Zu dieser biblisch-theologischen Tradition bekennt sich unsere Kirche, wenn sie es in ihrer Verfassung als Auftrag ihres Herrn bezeichnet, «alles Unrecht sowie jede leibliche und geistige Not und ihre Ursachen» zu bekämpfen. Und wenn sie in ihrer Vision bekräftigt: «Solidarisch mit den Leidenden».
Die Initiative nimmt wichtige Anliegen auf
Der Synodalrat sieht, dass die Konzernverantwortungsinitiative langjährige ökumenische Anliegen der Kirchen und der kirchlichen Hilfswerke aufnimmt und einen Beitrag leisten kann, um die Rechte benachteiligter Menschen in den Ländern des Südens zu schützen. Er verbindet damit keinen Generalverdacht gegen die Tätigkeit von Schweizer Konzernen im Ausland; er ist sich bewusst, dass die Mehrheit von ihnen fair wirtschaften. Was die Initiative erreichen könnte, sind «gleichlange Spiesse» zwischen denjenigen Firmen, die ihre Verantwortung wahrnehmen, und solchen, die dies um der Gewinnmaximierung willen nicht tun. Eine allgemeinverbindliche Regelung von Standards wirtschaftlichen Handelns liegt deshalb gerade im Interesse von verantwortungsbewussten Unternehmen.

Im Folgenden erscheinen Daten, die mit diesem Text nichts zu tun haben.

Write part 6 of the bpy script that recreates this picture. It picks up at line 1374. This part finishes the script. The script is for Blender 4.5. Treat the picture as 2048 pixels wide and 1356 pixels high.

Ein Beitrag zur Diskussion
Es ist erfreulich, dass das Thema Konzernverantwortung immer wieder breit diskutiert wird. Ein Standpunkt des Synodalrats versteht sich als Beitrag zu dieser Diskussion. Dabei ist es für den Synodalrat selbstverständlich, dass es in unserer offenen Volkskirche Platz hat für unterschiedliche Auffassungen, auch in politischer Hinsicht. Niemandem darf das Christsein aufgrund der eigenen Meinung abgesprochen werden, gerade die Kirche kann und darf das nicht tun. Aber sie ermuntert zu einer aktiven Auseinandersetzung mit gesellschaftlichen Themen auf der Basis eines kritischen Blicks auf die Welt, in der wir leben, und auf der Basis der eigenen Auseinandersetzung mit den biblisch - theologischen Grundlagen.